Justice Warren noted that for nearly 90 years, appellate courts in Georgia have consistently held that an employee “acts only for h[er] own purposes”—and not for those of her employer-while she is going to or from work, so respondeat superior generally doesn’t apply when an employee commits a tort during her work commute. As such, an employee generally doesn’t act in furtherance of her employer’s business and within the scope of her employment while she travels to or from her workplace. So, when an employee causes a car accident while driving to or from work, respondeat superior doesn’t apply, absent some showing that the employee was otherwise acting in furtherance of her employer’s business and within the scope of her employment.

The Supreme Court held that the Court of Appeals correctly acknowledged these principles, but it then went astray by applying the so-called “special circumstances exception.” The Court of Appeals treated the “special circumstances exception” as a separate legal doctrine that prevents the general rules about commuting and lunch breaks from applying. However, it’s only an application of the doctrine of respondeat superior, not a separate doctrine.

Justice Warren found that the Court of Appeals was correct that the long-established rule is that an employee’s travel to or from work is not within the scope of employment for purposes of applying the doctrine of respondeat superior. However, when a plaintiff contends that the employee who is traveling to or from work does something else that’s allegedly within the scope of the employee’s employment, that contention isn’t properly assessed by asking if that separate act fits within a small set of specific factors or categories.

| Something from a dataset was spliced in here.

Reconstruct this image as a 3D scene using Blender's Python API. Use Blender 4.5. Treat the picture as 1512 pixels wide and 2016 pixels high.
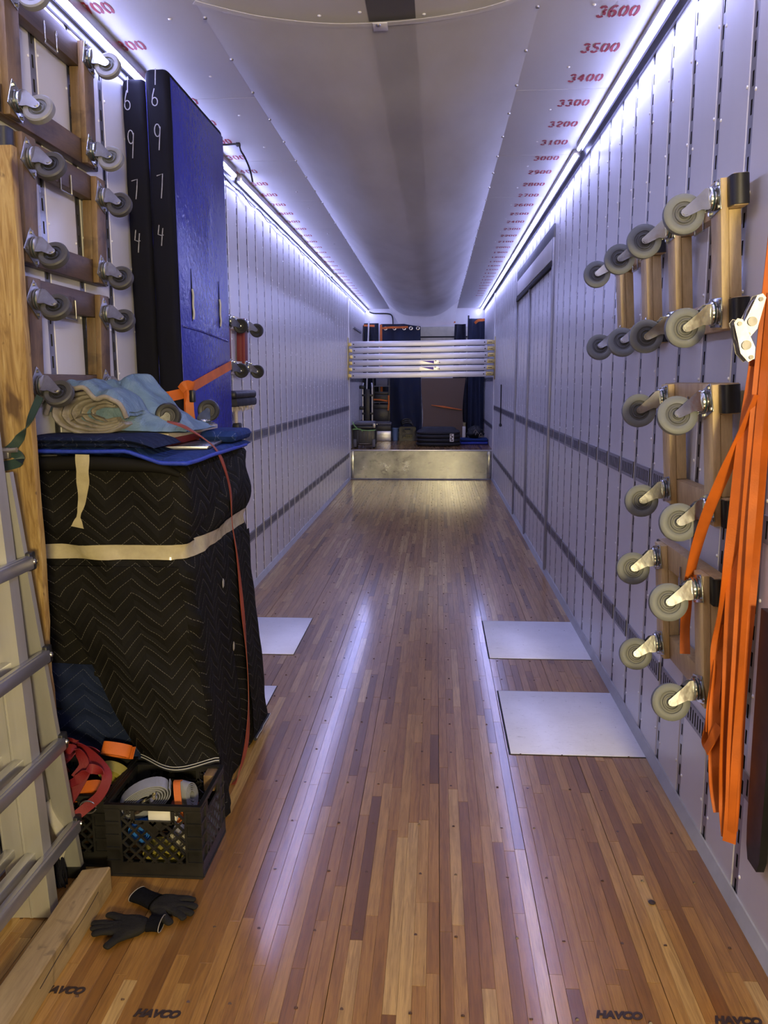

The Supreme Court clarified that there’s no need— and it’s not proper—to apply a separate test to determine whether the acts in question are so-called “special circumstances.” The proper test is the traditional respondeat-superior test: whether the employee was acting in furtherance of her employer’s business and within the scope of her employment at the time she committed the tortious act. The test as to whether a respondeat-superior claim survives summary judgment is not whether there is evidence that an employee’s use of her phone was “business-related,” but whether there is evidence that the use of the phone was in furtherance of the employer’s business and within the scope of the employee’s employment.

The judgment of the Court of Appeals was vacated and case remanded with direction. Prodigies Child Care Mgmt. v. Cott on, 2023 Ga. LEXIS 211 (Ga. October 11, 2023).